If he’s going to pick any tape, it should be the episode featuring the confrontation that went down in TV history. Nick Bateman, beloved by housemates, the only inhabitant to avoid a single nomination, was caught in a web of tactical voting, deception and lies. Craig was a crucial component in unearthing his dishonesty and demasking the man who had become known across the UK as Nasty Nick. The calm counsel around the kitchen table was oddly gripping.
‘The night before when I started piecing it together, I was starting to feel the tension in there’, Craig recalls. ‘We were all getting a bit angry and frustrated, and I thought we should all sleep on it and think about it. With Nick, I just thought that he was going to feel bullied, and I wanted to hear what he had to say. I was quite calm. The press took the Mickey out of me afterwards because at the end, when we’d confronted him, I just got up and asked if anyone wanted a cup of tea.’ Nevertheless, Craig was taking it very seriously, and spoke to Big Brother to ensure that Nick was handled appropriately.
‘I felt very betrayed’, he explains. ‘I went into the Diary Room - I’m not sure if they ever showed this - and I said “Listen, I’ve come here to win. I don’t want to make friends or anything like that. I want to win. He’s broken the rules, and signed the same paperwork that I have. He needs to go.’ Nick left shortly after. If Craig’s attitude to victory seems excessive, it would be prudent to remember that he gave the entirety of his winnings to his friend Joanne, who had Down syndrome and was in need of a lung and heart transplant.
'I went into the Diary Room and I said "Listen, I've come here to win.'
At the beginning of 2020, as the twenty year anniversary of the show approached, the world changed. Craig and Laura were more ready to go into lockdown than others, and imposed a personal quarantine period weeks before the official guidelines, in the hope of keeping their young daughter, Nelly, safe. ‘We were watching world news, and we could clearly see that this was coming our way,’ he explains. ‘So we just decided that we were going to cut ourselves off - from our family and all our friends - to protect Nellie. Laura and I, we’ve both lost parents at quite a young age, we know how hard it is to lose a family member suddenly, and the last thing we want is for Nelly to grow up without one of us. We’ve been very clear and sensible about it. I'm the only one who's been going out of the house, to do the big supermarket shop once a week.’
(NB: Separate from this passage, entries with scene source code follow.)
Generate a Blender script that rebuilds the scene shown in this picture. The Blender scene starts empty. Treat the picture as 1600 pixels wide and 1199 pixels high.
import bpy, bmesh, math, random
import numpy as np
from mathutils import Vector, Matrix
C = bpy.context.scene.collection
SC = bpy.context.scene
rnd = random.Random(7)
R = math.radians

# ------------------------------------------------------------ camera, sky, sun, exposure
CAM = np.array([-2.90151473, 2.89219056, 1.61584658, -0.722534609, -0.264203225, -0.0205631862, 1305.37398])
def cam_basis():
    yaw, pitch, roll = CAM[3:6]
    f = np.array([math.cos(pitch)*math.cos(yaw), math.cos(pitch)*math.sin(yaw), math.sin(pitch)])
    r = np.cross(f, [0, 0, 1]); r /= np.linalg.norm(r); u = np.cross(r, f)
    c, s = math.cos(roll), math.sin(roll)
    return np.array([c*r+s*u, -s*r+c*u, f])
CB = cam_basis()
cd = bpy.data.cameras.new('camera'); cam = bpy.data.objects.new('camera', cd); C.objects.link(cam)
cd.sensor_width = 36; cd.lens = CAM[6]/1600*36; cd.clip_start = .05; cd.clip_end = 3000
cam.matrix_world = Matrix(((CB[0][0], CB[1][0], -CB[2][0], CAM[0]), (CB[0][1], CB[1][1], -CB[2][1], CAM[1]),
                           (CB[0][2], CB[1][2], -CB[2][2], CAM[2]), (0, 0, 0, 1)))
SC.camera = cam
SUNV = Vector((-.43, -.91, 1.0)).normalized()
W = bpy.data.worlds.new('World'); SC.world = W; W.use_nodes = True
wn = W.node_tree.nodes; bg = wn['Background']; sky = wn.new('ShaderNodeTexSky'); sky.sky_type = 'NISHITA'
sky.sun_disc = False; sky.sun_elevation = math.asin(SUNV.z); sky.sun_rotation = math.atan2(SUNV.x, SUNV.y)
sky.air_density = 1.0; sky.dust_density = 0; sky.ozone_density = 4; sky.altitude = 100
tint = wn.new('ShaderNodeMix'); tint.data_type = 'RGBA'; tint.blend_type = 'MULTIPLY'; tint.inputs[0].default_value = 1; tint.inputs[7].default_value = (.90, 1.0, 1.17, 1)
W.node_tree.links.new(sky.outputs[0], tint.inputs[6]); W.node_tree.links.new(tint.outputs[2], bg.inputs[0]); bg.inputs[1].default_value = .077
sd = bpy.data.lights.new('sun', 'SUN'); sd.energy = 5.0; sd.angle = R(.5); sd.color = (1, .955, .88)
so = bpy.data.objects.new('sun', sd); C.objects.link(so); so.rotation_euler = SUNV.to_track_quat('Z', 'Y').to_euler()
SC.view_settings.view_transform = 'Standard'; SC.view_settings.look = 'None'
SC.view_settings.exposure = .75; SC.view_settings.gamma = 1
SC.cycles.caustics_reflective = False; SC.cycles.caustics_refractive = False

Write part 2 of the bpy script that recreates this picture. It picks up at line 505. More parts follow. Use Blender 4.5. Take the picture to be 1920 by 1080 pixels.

Thanks to Craig’s DIY background - post-Big Brother, he has forged a career in television as an expert in programmes like 60 Minute Makeover and If It’s Broke, Fit It - he is in a strong position to advise others on home improvements. Laura is along for the ride, and the pair run Mr And Mrs DIY TV via Facebook and Instagram, sharing tips and support. ‘Basically we just want to empower people to be able to do their own jobs around the house’, he says. ‘We’ve built a studio at home so that we can film video classes, and I'm really looking forward to really getting into that when this is over. It’s a bit of a selfish reason, but over the last twenty odd years, I’ve been traveling all year. But now, with the baby, I don’t want to do that now. I want to be at home.’
Craig says he, Laura and Nelly will continue their own lockdown months beyond any governmen guidance, just to be safe. For him, it’s the second length period of time spent in voluntary isolation. But it’s worth it, if it means being there for his family. And, for the first time in two decades, he’s not approached while out and about due to masks and social distancing. ‘For the last 20 years in the supermarket everyone wanted a photograph or selfie,’ he says with a laugh. ‘Not anymore!’